The Art Of Being Dead by Stephen Clayton Bluemoose, £16

The internet blurb summarised Stephen Clayton’s novel The Art Of Being Dead as “a young man’s determination to live in emotional isolation.”

Though many years have passed since I read Jean Paul Sartre’s novel Nausea, set in a small coastal town in France in 1932, that reference to Clayton’s book immediately revived a memory about Sartre’s book and its existential hero, Antoine Roquentin: “I live alone, entirely alone. I never speak to anyone, never; I receive nothing, I give nothing.”

My early impression, that this West Yorkshire writer’s debut novel was also about solitude, viewing life through the second or third person, turned out to be mistaken, however.

In The Art Of Being Dead, immature Jonathan, not connected in any vital way either to his own life – he makes a half-hearted attempt at suicide – or the lives of others, gets caught up in aiding and abetting an angry young man called Kieran who murders a shopkeeper and rapes a mutual friend, Diana.

Kieran is what the readers of Sartre would recognise as a delusional: a criminal who believes that acts of violence free him from the restrictions and conventions of ordinary life that bind the likes of Jonathan. He becomes the hapless Jonathan’s alter ego, his Hyde to Jonathan’s Jekyll. Like Vladimir and Estragon in Waiting For Godot, these two characters become tied to one another.

This is also a book of two halves, the first related through the eyes of Jonathan – he interprets people’s motives and moods. Then the writing moves into the present tense and Kieran directly enters the story.

“Like the shopkeeper and Diana and everybody else I meet, Jonathan can only truly be himself when he devolves to somebody else all responsibility for his character and actions,” Kieran tells the reader.

Shortly before he does, Jonathan confesses: “Over the last few weeks our lives have become so inextricably linked that I doubt that I could go on living in any meaningful way, without his presence.”

Kieran knows who he is; but Jonathan can only define himself through his attachment to Kieran.

“I realise that I know nothing of other people: how they think; how they view the world; how they construct the personality that serves them best; how they manipulate their surroundings to give them satisfaction and hope and some glimpse, however slight, of salvation,” says Jonathan.

Jonathan hides Keiran in a deserted mill, a building with childhood associations. Kieran has a bad accident. As his wound turns gangrenous, Jonathan moves into the mill to stay with Kieran, to die with him. Life is pointless; only in death will he find mitigation, perfection even – hence the book’s title.

For this to work, though, the reader must feel some engagement with these two characters. I did not. By page 230 I’d had enough.
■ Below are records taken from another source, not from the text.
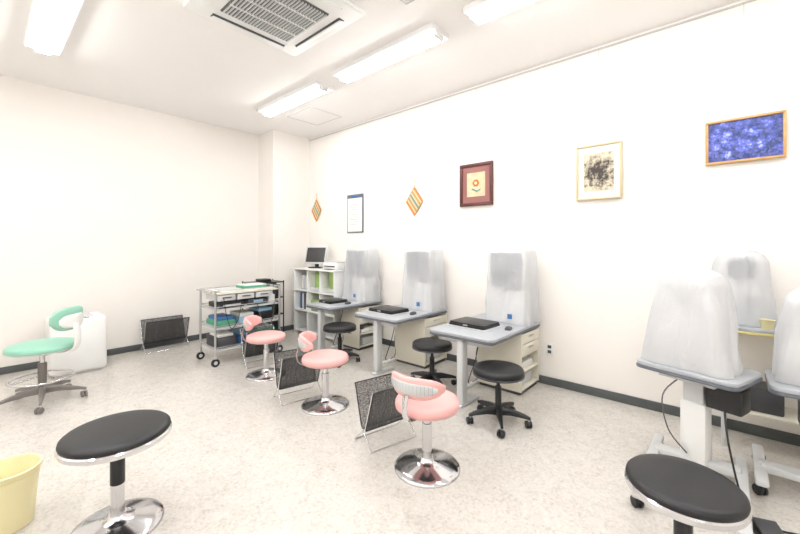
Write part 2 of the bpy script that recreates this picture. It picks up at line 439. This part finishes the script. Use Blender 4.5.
def star(e, rad, m, zc=0.095, ze=0.072, n=5, a0=10, cm='blackp'):
    for i in range(n):
        a = a0+360*i/n; g = empty('base_arm', (0,0,0), a); g.parent = e
        rings = []
        for t in (0.0, 0.35, 0.8, 1.0):
            w = 0.026*(1-t)+0.014; h = 0.020*(1-t)+0.010; z = zc*(1-t)+ze*t+ (0.012*math.sin(math.pi*t))
            rings.append([(0.02+t*(rad-0.02), yy*w/2*2*0.6, z+zz*h) for yy, zz in ((-1,-1),(1,-1),(1.0,0.4),(0.5,1),(-0.5,1),(-1,0.4))])
        loft('arm', rings, m, g, ang=30)
        caster(g, rad-0.012, 0, 0.026, 30+i*50, cm)
    cyl('hub', 0.032, 0.06, (0,0,zc), m, e)

def black_stool(x, y, a=0, H_=0.43):
    e = empty('black_rolling_stool', (x, y, 0), a)
    star(e, 0.235, 'blackp')
    cyl('column', 0.024, 0.17, (0,0,0.19), 'blackp', e); cyl('piston', 0.014, 0.10, (0,0,H_-0.12), 'blackp', e)
    cyl('seat_plate', 0.09, 0.02, (0,0,H_-0.075), 'blackp', e)
    cushion('seat', 0.19, H_-0.065, 0.06, 'black', e)
    lathe('seat_rim', [(0.175,H_-0.068),(0.191,H_-0.066),(0.193,H_-0.056),(0.185,H_-0.052)], 'dgrey', e)
    tube('lever', [(0.03,0.0,H_-0.085),(0.15,0.0,H_-0.095)], 0.005, 'blackp', e)
black_stool(-1.32, 2.62, 5); black_stool(-2.14, 2.88, 35); black_stool(-3.40, 2.78, 20)

def round_stool(x, y, H_, r):
    e = empty('round_black_stool', (x, y, 0))
    disc_base(e, 0.19)
    cyl('column', 0.028, 0.20, (0,0,0.155), 'chrome', e); cyl('bellows', 0.030, H_-0.30, (0,0,0.24+(H_-0.30)/2-0.03), 'blackp', e)
    cyl('seat_plate', r*0.7, 0.02, (0,0,H_-0.075), 'blackp', e)
    lathe('chrome_ring', [(r*0.80,H_-0.068),(r*1.0,H_-0.066),(r*1.02,H_-0.058),(r*1.02,H_-0.046),(r*0.99,H_-0.040),(r*0.8,H_-0.038)], 'chrome', e, seg=56)
    cushion('seat', r, H_-0.048, 0.039, 'black', e, rise=0.010)
round_stool(-2.195, 0.437, 0.485, 0.218)
round_stool(-0.13, 1.745, 0.485, 0.185)

gc = empty('green_rolling_stool', (-4.42, 0.355, 0), 45)
star(gc, 0.30, 'starbase', zc=0.11, ze=0.075, a0=20, cm='starbase')
cyl('column', 0.03, 0.24, (0,0,0.22), 'starbase', gc); cyl('piston', 0.018, 0.12, (0,0,0.37), 'chrome', gc)
ring = [(0.21*math.cos(a*math.pi/12), 0.21*math.sin(a*math.pi/12), 0.21) for a in range(24)]
tube('foot_ring', ring, 0.009, 'chrome', gc, closed=True)
for k in range(3):
    a = k*2*math.pi/3; tube('ring_spoke', [(0.025*math.cos(a),0.025*math.sin(a),0.23),(0.21*math.cos(a),0.21*math.sin(a),0.21)], 0.006, 'chrome', gc)
box('seat_mechanism', (0.16,0.12,0.03), (0,0,0.43), 'dgrey', gc)
cushion('seat', 0.235, 0.45, 0.06, 'green', gc)
lathe('seat_shell', [(0.10,0.44),(0.21,0.444),(0.232,0.458),(0.228,0.462)], 'white', gc, seg=48)
tube('back_bracket', [(0.05,0,0.44),(0.20,0,0.43),(0.275,0,0.47),(0.29,0,0.58),(0.27,0,0.68)], (0.012,0.035), 'white', gc, smooth=True, flat=(0,0,1), n=10)
arc_pad('backrest', 0.245, 40, 0.10, 0.026, 0.72, 'green', gc, mid=0, tilt=0.05)
arc_pad('backrest_shell', 0.268, 28, 0.06, 0.010, 0.70, 'white', gc, mid=0, tilt=0.05)

# ------------------------------------------------------------------ waste basket
wb = empty('wastebasket', (-2.60, 0.085, 0))
lathe('bucket', [(0,0.006),(0.085,0.006),(0.088,0.0),(0.094,0.002),(0.097,0.02),(0.116,0.265),(0.125,0.268),(0.126,0.278),(0.117,0.28),(0.112,0.272),(0.092,0.03),(0.085,0.012),(0,0.012)], 'yellow', wb, seg=48)
lathe('rim_groove', [(0.114,0.242),(0.119,0.242),(0.119,0.248),(0.1145,0.248)], 'yellow', wb, seg=48)

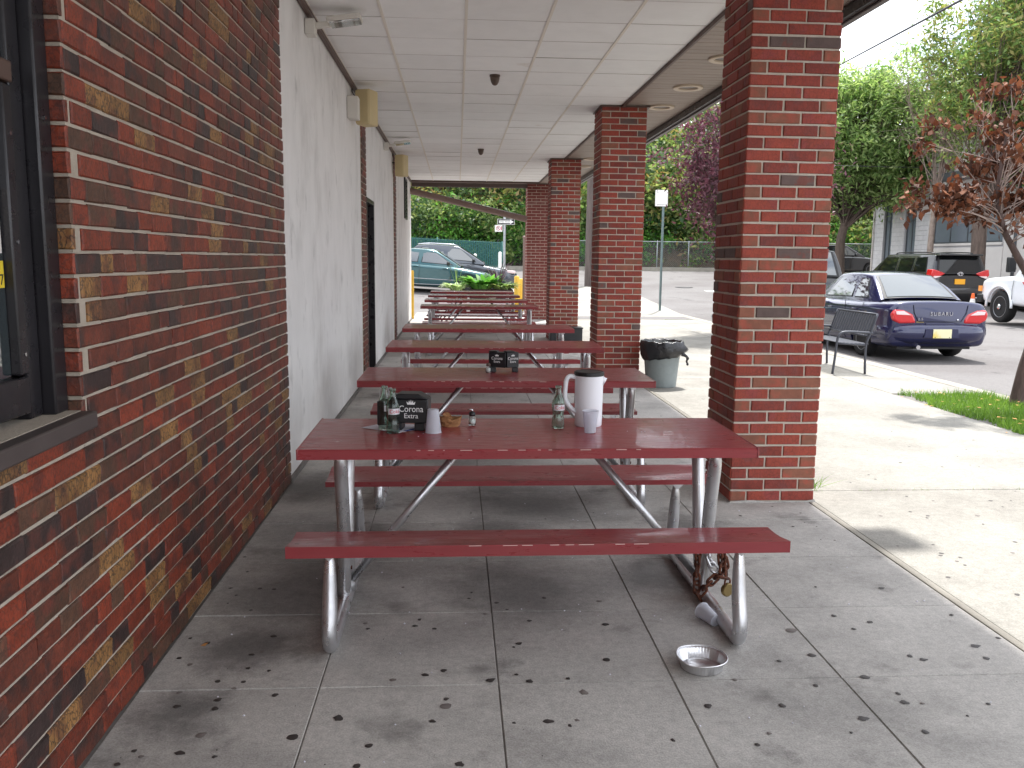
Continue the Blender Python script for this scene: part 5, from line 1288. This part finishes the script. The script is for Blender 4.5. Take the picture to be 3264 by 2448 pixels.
for s in (-1, 1):
    fl = MB(); pts = [(s * 1.0, 5.15 + .54 * cos(a), .43 + .54 * sin(a)) for a in np.linspace(-.05, pi + .05, 20)]
    fl.tube(pts, .035, 8).build('wheel_arch', 'car_white', K_, True)
    MB().box(s * 1.05 - .03, s * 1.05 + .14 * s if s > 0 else s * 1.05 + .03, 4.50, 4.62, 1.35, 1.72).build('mirror', 'trim_black', K_, bevel=.02) if s > 0 else MB().box(-1.24, -1.02, 4.50, 4.62, 1.33, 1.72).build('mirror', 'trim_black', K_, bevel=.03, seg=3)
    MB().box(s * 1.10 - .12, s * 1.10 + .10, 4.54, 4.58, 1.40, 1.46).build('mirror_arm', 'trim_black', K_)
    MB().box(s * .98 - .02, s * .98 + .02, 5.98, 6.10, .80, .95).build('indicator', 'lamp_orange', K_)
mb = MB(); ck = [(4.02, 1.02), (4.07, .92), (4.24, 1.10), (4.20, 1.10), (4.075, .975), (4.05, 1.02)]
mb.prism(ck, -1.012, -1.002, 'x').build('check_mark', 'coke_red', K_)
vs_, fs_ = text_geo('ve', .16, .002)
mb = MB(); mb.add([(-1.010 - v.z, 4.0 - v.x, .83 + v.y) for v in vs_], fs_); mb.build('lettering', 'ink', K_)
MB().box(-.98, .98, 5.95, 6.2, .5, .72).build('front_bumper', 'trim_black', K_, bevel=.03)
seam(K_, [(-1.0, 4.62, .55), (-1.008, 4.62, .9), (-.985, 4.6, 1.2)]); seam(K_, [(-1.0, 3.33, .55), (-1.01, 3.33, .9), (-.985, 3.33, 1.2)])
# ---- dark car on the cross street
FAR = [(0.0, .74, .34, .90, 1.02), (.1, .84, .26, .92, 1.04), (1.0, .9, .2, .92, 1.02), (2.6, .9, .2, .90, 1.0), (3.4, .88, .22, .86, .97), (4.2, .80, .24, .72, .84), (4.6, .64, .32, .58, .68)]
car('black_wagon', 'black car at the far corner, nose towards the grey building', (16.9, 43.2, G(17, 43.2) - .12), -pi / 2, FAR, (.12, 1.02, .7, 1.50, 2.4, 1.52, 3.3, .97, .82, .62, 1.0), (.9, 3.6), 'car_black',
    [[(.7, 1.05), (1.5, 1.04), (1.55, 1.43), (.95, 1.43)], [(1.6, 1.04), (2.95, 1.02), (2.45, 1.43), (1.65, 1.44)]], wr=.34)
mirror(bpy.context.scene.objects['black_wagon'], .9, 2.75, 1.05, 'car_black')
# ---- teal sedan and grey car at the far end of the canopy, nose to the right
SED = [(0.0, .70, .34, .82, .98), (.1, .82, .26, .84, 1.0), (.8, .88, .2, .86, .99), (1.6, .9, .19, .86, .97), (3.0, .9, .19, .83, .94), (3.5, .88, .2, .79, .90), (4.3, .80, .22, .68, .78), (4.7, .62, .3, .54, .64)]
def lot_car(name, label, nose_x, y, paint, gh, wins, rz):
    x0 = nose_x - 4.7
    t_ = -.062
    C = car(name, label, (x0, y, G(2, y) - .12 + .055 * (2 - x0) * .92), rz, SED, gh, (.95, 3.7), paint, wins, handles=((1.95, .86), (2.95, .84)), group='two cars parked at the far end of the canopy', wr=.33)
    C.rotation_euler = (0.0, 0, 0)
    C.matrix_world = Matrix.Translation(C.location) @ Matrix.Rotation(radians(3.3), 4, 'Y') @ Matrix.Rotation(rz, 4, 'Z')
    return C
gh1 = (.75, .98, 1.45, 1.40, 2.55, 1.42, 3.45, .93, .80, .60, .95)
w1 = [[(1.25, 1.0), (2.0, .99), (2.05, 1.34), (1.55, 1.34)], [(2.12, .99), (3.2, .965), (2.62, 1.34), (2.15, 1.35)]]
GC = lot_car('teal_sedan', 'teal sedan with its nose behind the planters', 1.38, 30.6, 'car_green', gh1, w1, -pi / 2 - .07)
mirror(GC, .90, 3.05, 1.0, 'trim_black')
seam(GC, [(.895, .6, .30), (.905, 2, .27), (.9, 3.3, .30)], 'chrome', .012, 'side_trim'); seam(GC, [(.9, .9, .47), (.915, 2, .46), (.905, 3.3, .47)], 'chrome', .010, 'side_trim')
seam(GC, [(.905, 2.08, .25), (.91, 2.08, .6), (.87, 2.08, .94)]); seam(GC, [(.905, 3.12, .25), (.91, 3.15, .6), (.87, 3.12, .92)])
RC = lot_car('grey_car', 'dark grey car parked behind the teal sedan', 2.2, 33.3, 'car_grey', (.5, .98, 1.0, 1.46, 2.5, 1.50, 3.5, .95, .82, .64, .97), [[(1.0, 1.02), (2.0, 1.01), (2.0, 1.40), (1.15, 1.40)], [(2.1, 1.01), (3.2, .98), (2.6, 1.42), (2.1, 1.42)]], -pi / 2 - .05)
mirror(RC, .90, 3.1, 1.02, 'trim_black')
MB().prism([(-.6, .45), (.6, .45), (.55, .66), (-.55, .66)], 4.62, 4.72, 'y').build('grille', 'trim_black', RC)
for s in (-1, 1):
    MB().prism([(s * .45, .62), (s * .74, .66), (s * .76, .76), (s * .5, .74)], 4.35, 4.66, 'y').build('head_lamp', 'lamp_clear', RC, bevel=.02)
    MB().tube([(s * .55, 1.0, 1.50), (s * .6, 1.4, 1.56), (s * .6, 2.3, 1.57), (s * .56, 2.5, 1.52)], .018, 6).build('roof_rail', 'chrome', RC, True)
# ---- traffic cone
CN = thing('traffic_cone', 'orange and white traffic cone behind the blue sedan', 'traffic cone', (14.0, 22.9, -.06))
MB().box(-.19, .19, -.19, .19, 0, .03).build('cone_base', 'cone_orange', CN, bevel=.01)
MB().lathe([(.14, .03), (.075, .46)], n=20).build('cone_body', 'cone_orange', CN, True)
MB().lathe([(.117, .2), (.0735, .49), (.055, .60)], n=20).build('white_band', 'white_paint', CN, True, 40)
MB().lathe([(.055, .60), (.035, .74), (.0, .745)], n=20).build('cone_tip', 'cone_orange', CN, True, 40)

# ================================================================== GREY BUILDING ACROSS THE STREET
GB = thing('grey_building', 'low grey block building with tall narrow windows across the street', 'building', (20.0, 41.25, .0))
# facade runs towards the viewer: local y negative. openings: (y0,y1,z0,z1)
OPEN = [(-1.75, -.95, 1.0, 4.12), (-3.85, -2.9, 1.0, 4.05), (-10.05, -5.2, 2.28, 3.45), (-13.2, -11.6, .2, 3.4)]
YL = -26.0; ZT = 6.1
ycuts = sorted(set([0, YL] + [o[0] for o in OPEN] + [o[1] for o in OPEN]))
mb = MB()
for a, b in zip(ycuts[:-1], ycuts[1:]):
    op = [o for o in OPEN if o[0] <= a + .01 and o[1] >= b - .01]
    if not op: mb.box(.02, .35, a, b, -.2, ZT)
    else: mb.box(.02, .35, a, b, -.2, op[0][2]).box(.02, .35, a, b, op[0][3], ZT)
mb.box(.35, 14, -.35, -.02, -.2, ZT)
mb.build('wall', 'block_joint', GB)
MB().box(.35, 14, YL, -.36, ZT - .5, ZT - .4).build('roof', 'fascia', GB)
MB().box(-.04, 14.05, YL, .04, ZT, ZT + .12).build('coping', 'panel_grey', GB)
# split-face blocks of the left bay, one by one
bm_ = {}
rq = random.Random(77)
for r in range(30):
    z = .02 + r * .203
    if z + .2 > ZT: break
    y = 0 - (.2 if r % 2 else 0); first = True
    if r % 2:
        blocks = [(-.2, 0)]
    else: blocks = []
    while y > -4.9:
        blocks.append((max(-4.9, y - .406), y)); y -= .406
    for a, b in blocks:
        for o in OPEN:
            if z + .19 > o[2] and z < o[3]:
                if a < o[1] and b > o[0]:
                    if a < o[0]: b = o[0]
                    elif b > o[1]: a = o[1]
                    else: a = b
        if b - a < .05: continue
        l = round(b - a, 2)
        if l not in bm_: bm_[l] = MB().loft([[(.05, .004, .004), (.05, l - .004, .004), (.05, l - .004, .197), (.05, .004, .197)], [(.008, .004, .004), (.008, l - .004, .004), (.008, l - .004, .197), (.008, .004, .197)], [(0, .012, .012), (0, l - .012, .012), (0, l - .012, .189), (0, .012, .189)]], False).mesh('block', ['block'])
        o_ = link('block', bm_[l], GB); o_.location = (rq.uniform(-.004, .004), a, z)
for a, b in ((-11.5, -10.2), (-5.05, -4.95), (-26, -13.3)): MB().box(-.02, .018, a, b, -.2, ZT).build('smooth_panel', 'panel_grey', GB)
MB().box(-.015, .018, -10.15, -5.1, -.2, 2.1).box(-.015, .018, -10.15, -5.1, 3.6, ZT - .01).build('smooth_panel', 'panel_grey', GB)
for (a, b, z0, z1) in OPEN:
    Wn = MB()
    f = .06
    Wn.box(.10, .18, a, a + f, z0, z1).box(.10, .18, b - f, b, z0, z1).box(.10, .18, a + f, b - f, z1 - f, z1).box(.10, .18, a + f, b - f, z0, z0 + f)
    nm = 2 if b - a < 1.2 else 4
    for k in range(1, nm): Wn.box(.11, .17, a + (b - a) * k / nm - .025, a + (b - a) * k / nm + .025, z0 + f, z1 - f)
    if z1 - z0 > 2: Wn.box(.108, .172, a + f, b - f, z0 + (z1 - z0) * .76 - .03, z0 + (z1 - z0) * .76 + .03)
    wo_ = Wn.build('window_frame', 'window_metal', GB)
    for k in range(nm):
        MB().box(.135, .145, a + (b - a) * k / nm + .02, a + (b - a) * (k + 1) / nm - .02, z0 + .03, z1 - .03).build('pane', 'window_glass', wo_)
    MB().box(-.05, .12, a - .05, b + .05, z0 - .1, z0 - .003).build('sill', 'panel_grey', GB)
MB().box(.4, .5, -14, -.4, .1, 4.6).build('dark_interior', 'dark_room', GB)
MB().box(-.55, -.02, -9.6, -6.2, 4.75, 5.05).build('canopy_sign', 'window_metal', GB, bevel=.02)
MB().tube([(-.06, -10.9, .1), (-.06, -10.9, 5.9)], .06, 8).build('downpipe', 'window_metal', GB, True)
MB().tube([(-.05, -.05, .1), (-.05, -.05, 5.9)], .04, 8).build('downpipe', 'panel_grey', GB, True)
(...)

The late Harold Pinter, in his screenplay The Servant and his stageplay The Caretaker, is able to draw you in to the cat’s cradle of manipulation and voyeurism by which motive and intention are revealed. While that happens in part in the first part of the book, the style of part two pushes you away, making the reader a spectator of a quasi-philosophical debate about the nature of being.